Even when i was pregnant.. during the early months, sex was fine sometimes tho my sex drive was super low so it was always like "cant u jus look at porn? are you almost done?". but around my 5th month, it started to feel uncomftable. Enough that i just couldnt enjoy the sex even wen i wanted it.
He'd beg and beg and id give in anyway and jus bite my tongue til he finished, smile and pretend to have enjoyed it.. But at 8 and 9 months pregnant.. he'd STILL beg for sex and by then it was jus down right painful. And i was too tired most of the time to fake it. And my back hurt too much to even stand sometimes.. Tho to avoid his attitude towards me, id still let him sometimes.. but most times i didnt. So hed get pissy and hog all the covers at night, even if it was super cold and the other blankets were still wet in the wash.
Someone told him that pregnant sex was supposed to be the best sex ever and so hed beg me for it everyday. to the point where id be like crying, like can we go ONE day without you putting your d**k in my face, begging for sex or head or hj .. and its like im worst person in the world becus i dont satisfy him at 8 months pregnant. i cudnt even wear my maternity bras becus they showed too much boob and didnt hide my nipple imprints and i was being a tease if i didnt wear a big floppy tshirt (i hate tees, i cant stand short sleeve shirts and neck hugging collars).

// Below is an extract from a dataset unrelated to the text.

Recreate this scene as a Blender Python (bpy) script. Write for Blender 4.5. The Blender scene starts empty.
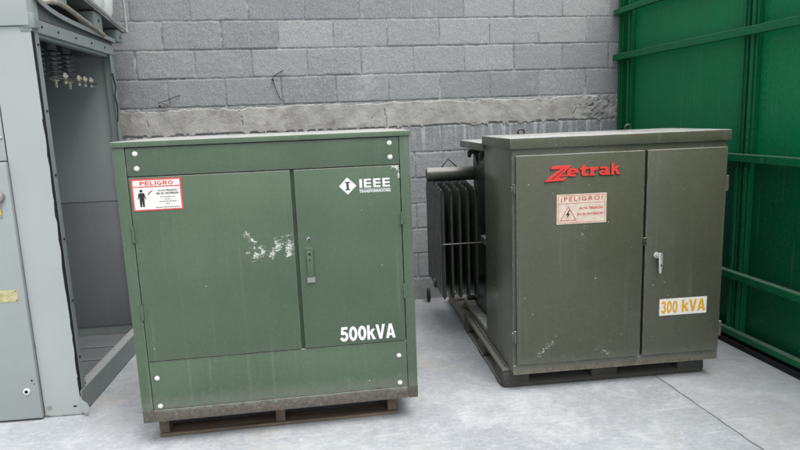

At the time i was a stay at home mom too so hed use that "but i work and u dont, i worked all day, whatd u do? why are u tired when uve been home all day? so cleaning after me and our daughter's the hardest thing ever, you cant give me 5 minutes of sex?" Meanwhile he'd only acknowldge my ever moving baby bump once a month for literally 5 minutes before goin straight from belly to boobie..
I feel like a blowup doll most of the time. Like im supposed to just automatically get turned on when he's in the mood, and be ok with using SPIT if it takes more than 60 seconds to become aroused..
is this how normal relationships are after 5 years?